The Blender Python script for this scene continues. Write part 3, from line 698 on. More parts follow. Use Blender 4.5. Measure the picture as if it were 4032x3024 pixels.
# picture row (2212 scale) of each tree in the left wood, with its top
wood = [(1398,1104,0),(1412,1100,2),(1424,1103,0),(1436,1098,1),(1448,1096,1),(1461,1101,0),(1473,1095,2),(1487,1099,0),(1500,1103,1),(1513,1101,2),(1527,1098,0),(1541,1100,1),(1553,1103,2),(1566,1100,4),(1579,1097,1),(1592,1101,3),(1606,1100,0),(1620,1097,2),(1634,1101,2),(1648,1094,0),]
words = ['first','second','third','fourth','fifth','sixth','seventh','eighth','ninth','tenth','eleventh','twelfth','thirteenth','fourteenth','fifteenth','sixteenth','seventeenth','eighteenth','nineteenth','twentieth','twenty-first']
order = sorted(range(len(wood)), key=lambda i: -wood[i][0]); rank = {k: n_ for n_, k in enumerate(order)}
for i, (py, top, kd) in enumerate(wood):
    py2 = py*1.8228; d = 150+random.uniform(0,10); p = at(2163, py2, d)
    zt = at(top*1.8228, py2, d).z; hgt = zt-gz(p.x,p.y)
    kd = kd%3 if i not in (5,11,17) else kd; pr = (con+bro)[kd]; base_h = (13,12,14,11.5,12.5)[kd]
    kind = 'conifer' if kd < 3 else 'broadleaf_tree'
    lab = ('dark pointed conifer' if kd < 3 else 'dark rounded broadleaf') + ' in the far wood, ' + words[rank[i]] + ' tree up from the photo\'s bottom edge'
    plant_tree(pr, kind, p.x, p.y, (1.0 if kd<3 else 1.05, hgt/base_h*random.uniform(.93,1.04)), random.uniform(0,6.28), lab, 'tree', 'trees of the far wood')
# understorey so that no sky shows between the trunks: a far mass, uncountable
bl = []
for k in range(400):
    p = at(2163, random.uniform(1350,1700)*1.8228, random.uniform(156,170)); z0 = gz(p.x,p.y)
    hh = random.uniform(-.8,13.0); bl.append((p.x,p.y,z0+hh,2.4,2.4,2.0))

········

== Given request ==
Restate the data above word for word, please.

== Task result ==
The Blender Python script for this scene continues. Write part 3, from line 698 on. More parts follow. Use Blender 4.5. Measure the picture as if it were 4032x3024 pixels.
# picture row (2212 scale) of each tree in the left wood, with its top
wood = [(1398,1104,0),(1412,1100,2),(1424,1103,0),(1436,1098,1),(1448,1096,1),(1461,1101,0),(1473,1095,2),(1487,1099,0),(1500,1103,1),(1513,1101,2),(1527,1098,0),(1541,1100,1),(1553,1103,2),(1566,1100,4),(1579,1097,1),(1592,1101,3),(1606,1100,0),(1620,1097,2),(1634,1101,2),(1648,1094,0),]
words = ['first','second','third','fourth','fifth','sixth','seventh','eighth','ninth','tenth','eleventh','twelfth','thirteenth','fourteenth','fifteenth','sixteenth','seventeenth','eighteenth','nineteenth','twentieth','twenty-first']
order = sorted(range(len(wood)), key=lambda i: -wood[i][0]); rank = {k: n_ for n_, k in enumerate(order)}
for i, (py, top, kd) in enumerate(wood):
    py2 = py*1.8228; d = 150+random.uniform(0,10); p = at(2163, py2, d)
    zt = at(top*1.8228, py2, d).z; hgt = zt-gz(p.x,p.y)
    kd = kd%3 if i not in (5,11,17) else kd; pr = (con+bro)[kd]; base_h = (13,12,14,11.5,12.5)[kd]
    kind = 'conifer' if kd < 3 else 'broadleaf_tree'
    lab = ('dark pointed conifer' if kd < 3 else 'dark rounded broadleaf') + ' in the far wood, ' + words[rank[i]] + ' tree up from the photo\'s bottom edge'
    plant_tree(pr, kind, p.x, p.y, (1.0 if kd<3 else 1.05, hgt/base_h*random.uniform(.93,1.04)), random.uniform(0,6.28), lab, 'tree', 'trees of the far wood')
# understorey so that no sky shows between the trunks: a far mass, uncountable
bl = []
for k in range(400):
    p = at(2163, random.uniform(1350,1700)*1.8228, random.uniform(156,170)); z0 = gz(p.x,p.y)
    hh = random.uniform(-.8,13.0); bl.append((p.x,p.y,z0+hh,2.4,2.4,2.0))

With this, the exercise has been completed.